Natürlich gibt es keine ultimative Weise zu leben, schon gar nicht in unserer aktuellen Gesellschaft. Aber gerade der Austuasch und die Auseinandersetzung führt eben zu Normen, nach denen wir uns alle richten bzw. an denen sich ein Großteil der Menschen orientiert, tun wir alle, du genauso wie ich. Es geht mir nicht darum, jemandem etwas aufzuzwingen, sondern darum, dass man prinzipiell offen sein sollte, wenn man mit Kritik konfrontiert wird. Wenn man aber meint, "ich bin so, weil ich so veranlagt bin" oder "weil Gott mich so will" oder "weil das eben mein Schicksal ist", verschiebt man die Verantwortung auf eine abstrakte, nicht greifbare Ebene, gibt die Verantwortung ab und zwar ohne, dass man tatsächlich aktiv werden müsste (weder im Denken noch im Handeln), weil alles ja sowieso schon fix ist.

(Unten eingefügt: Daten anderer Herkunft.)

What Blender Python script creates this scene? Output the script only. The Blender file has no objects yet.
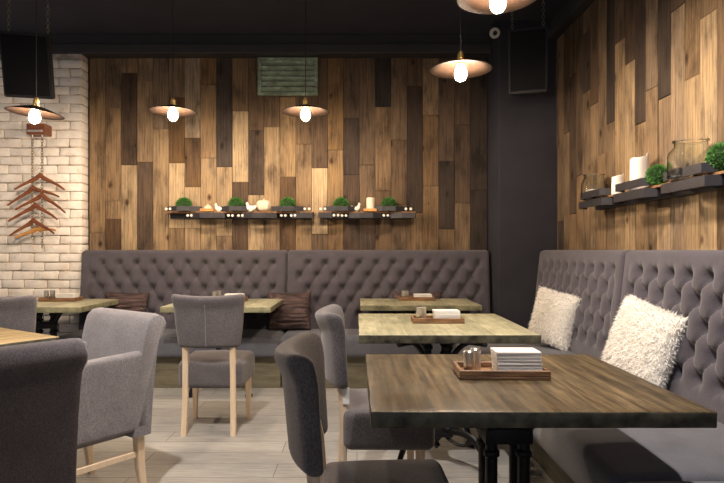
import bpy, bmesh, math, random
from mathutils import Vector, Matrix, noise
random.seed(7)
SC = bpy.context.scene
COL = SC.collection
PI = math.pi

# ------------------------------------------------------------ camera, world, exposure
cam_d = bpy.data.cameras.new('camera'); cam = bpy.data.objects.new('camera', cam_d); COL.objects.link(cam)
cam.location = (0, 0, 1.2); cam.rotation_euler = (PI/2, 0, 0)
cam_d.sensor_width = 36; cam_d.lens = 28.64
cam_d.shift_x = 5/724; cam_d.shift_y = 8.5/724
cam_d.clip_start = 0.05
SC.camera = cam
SC.view_settings.view_transform = 'Standard'; SC.view_settings.look = 'None'
SC.view_settings.gamma = 1; SC.view_settings.use_curve_mapping = False
SC.view_settings.exposure = 0.22
w = bpy.data.worlds.new('world'); SC.world = w; w.use_nodes = True
w.node_tree.nodes['Background'].inputs[0].default_value = (0.84, 0.87, 1.0, 1)
w.node_tree.nodes['Background'].inputs[1].default_value = 0.25
LAMP = (1.0, 0.79, 0.58)
BULB_STRENGTH = 800.0
def area_light(name, loc, target, size, power, color):
    d = bpy.data.lights.new(name, 'AREA'); d.shape = 'DISK'; d.size = size; d.energy = power; d.color = color
    o = bpy.data.objects.new(name, d); COL.objects.link(o); o.location = loc
    o.rotation_euler = (Vector(target)-Vector(loc)).to_track_quat('-Z', 'Y').to_euler(); return o
def spot_light(name, loc, target, size, power, color, ang, blend=0.4):
    d = bpy.data.lights.new(name, 'SPOT'); d.energy = power; d.color = color; d.spot_size = math.radians(ang)
    d.spot_blend = blend; d.shadow_soft_size = size
    o = bpy.data.objects.new(name, d); COL.objects.link(o); o.location = loc
    o.rotation_euler = (Vector(target)-Vector(loc)).to_track_quat('-Z', 'Y').to_euler(); return o
spot_light('ceiling_spot', (-0.82, 1.64, 3.2), (-1.25, 3.5, 0.0), 0.04, 330, (1, 0.93, 0.87), 62, 0.8)
spot_light('ceiling_spot', (0.45, 1.6, 3.2), (1.3, 2.7, 0.5), 0.04, 250, (1, 0.93, 0.87), 70, 0.8)

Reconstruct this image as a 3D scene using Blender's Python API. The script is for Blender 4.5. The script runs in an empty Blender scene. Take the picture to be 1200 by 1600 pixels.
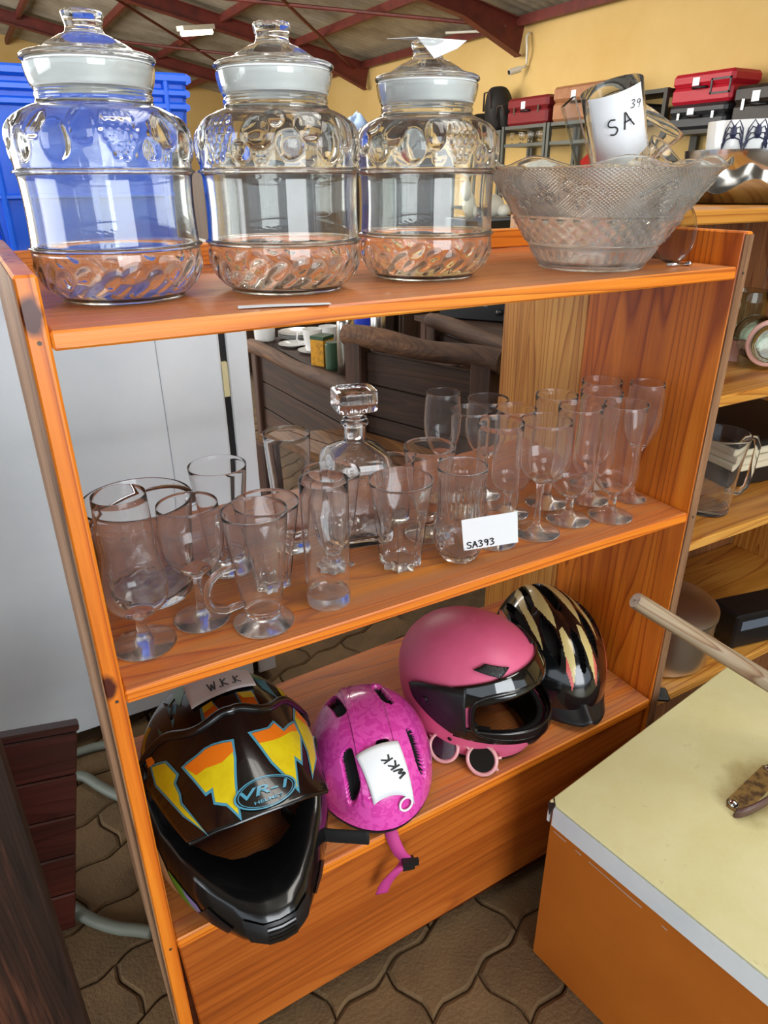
import bpy, bmesh, math, random
from mathutils import Vector, Matrix, Euler, noise
rnd = random.Random(11)
PI = math.pi
sc = bpy.context.scene
C = sc.collection

# ---------------------------------------------------------------- camera
CAM_POS = Vector((-.0518, -.7345, 1.3851))
YAW, PITCH, ROLL = .5105, .4453, -.0058
fwd = Vector((math.sin(YAW) * math.cos(PITCH), math.cos(YAW) * math.cos(PITCH), -math.sin(PITCH)))
rt = Vector((math.cos(YAW), -math.sin(YAW), 0))
up = rt.cross(fwd)
r2 = rt * math.cos(ROLL) + up * math.sin(ROLL)
u2 = up * math.cos(ROLL) - rt * math.sin(ROLL)
camd = bpy.data.cameras.new('camera')
camd.sensor_fit = 'VERTICAL'
camd.sensor_height = 24.0
camd.lens = 1092.4 / 1600 * 24.0
camd.clip_start = .01
camd.clip_end = 200
cam = bpy.data.objects.new('camera', camd)
C.objects.link(cam)
mw = Matrix.Identity(4)
for i in range(3):
    mw[i][0], mw[i][1], mw[i][2], mw[i][3] = r2[i], u2[i], -fwd[i], CAM_POS[i]
cam.matrix_world = mw
sc.camera = cam

# ---------------------------------------------------------------- world, assumed daylight lamps, exposure
world = bpy.data.worlds.new('sky')
sc.world = world
world.use_nodes = True
bg = world.node_tree.nodes['Background']
bg.inputs[0].default_value = (.80, .90, 1.0, 1)
bg.inputs[1].default_value = 1.25


def area(name, loc, target, sx, sy, power, col):
    l = bpy.data.lights.new(name, 'AREA')
    l.shape = 'RECTANGLE'
    l.size, l.size_y, l.energy, l.color = sx, sy, power, col
    o = bpy.data.objects.new(name, l)
    C.objects.link(o)
    o.location = loc
    o.rotation_euler = (Vector(target) - Vector(loc)).to_track_quat('-Z', 'Y').to_euler()
    return o


area('assumed_doorway_lamp', (.3, -4.6, 1.7), (.3, 0, 1.2), 2.6, 2.6, 130, (.93, .97, 1.0))  # area lamp added behind the camera; doorway only assumed, none modelled
area('assumed_side_lamp', (-4.6, .8, 1.7), (0, .8, 1.0), 3.0, 2.6, 130, (.95, .98, 1.0))  # added lamp shining in from the side, an assumed opening with no door built
area('roof_light_sheet', (1.5, -.8, 3.85), (1.5, -.6, 0), 1.2, 4.0, 80, (1.0, .97, .9))  # added overhead lamp for an assumed skylight, no sheet in the roof mesh
area('roof_light_sheet', (2.6, 6.5, 3.55), (3.4, 6.5, 0), 1.2, 9.0, 420, (1.0, .95, .86))  # lamp alone stands in for a bright roof sheet, ceiling stays closed
area('hall_fill_light', (-3.5, 9.0, 1.8), (6, 9.0, 1.8), 8.0, 2.8, 520, (1.0, .97, .92))  # added fill lamp that lights the far hall, no door behind it
vs = sc.view_settings
vs.view_transform = 'Standard'
vs.look = 'None'
vs.gamma = 1.0
vs.use_curve_mapping = False
vs.exposure = 0.28
sc.cycles.max_bounces = 30
sc.cycles.transmission_bounces = 28
sc.cycles.transparent_max_bounces = 16
sc.cycles.diffuse_bounces = 2
sc.cycles.glossy_bounces = 4
sc.cycles.adaptive_threshold = .1
sc.cycles.sample_clamp_indirect = 6.0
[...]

Ich glaub auch, dass das Netz immer ein heikler Ort für solche Debatten ist, aber auch hier zählen mMn. echte Argumente. Tun wir ja auch gerade. Ich schreibe hier nicht, um eine Diskussion zu "gewinnen", sondern weil ich natürlich meinen Standpunkt vertrete und versuche, dir durch Argumente eine andere Perspektive zu bieten, mit der du dich auseinandersetzen kannst. Genauso wie ich mir deine Punkte durchlese. Wenn diese für mich schlüssig sind, dann werd ich da für mich auch die entsprechenden Konsequenzen ziehen, ganz klar, denn das ist eben der Unterschied zwischen Glaube und Argumenten. Würde ich am Glauben hängen, würd ich meine Meinung verabsolutieren, meine Haltung hängt aber nicht absolut an dem was ich glaube, sondern an dem was ich - aktuell - glaube und das kann durch neue Erkenntnisse und Informationen immer erneuert und erweitert werden.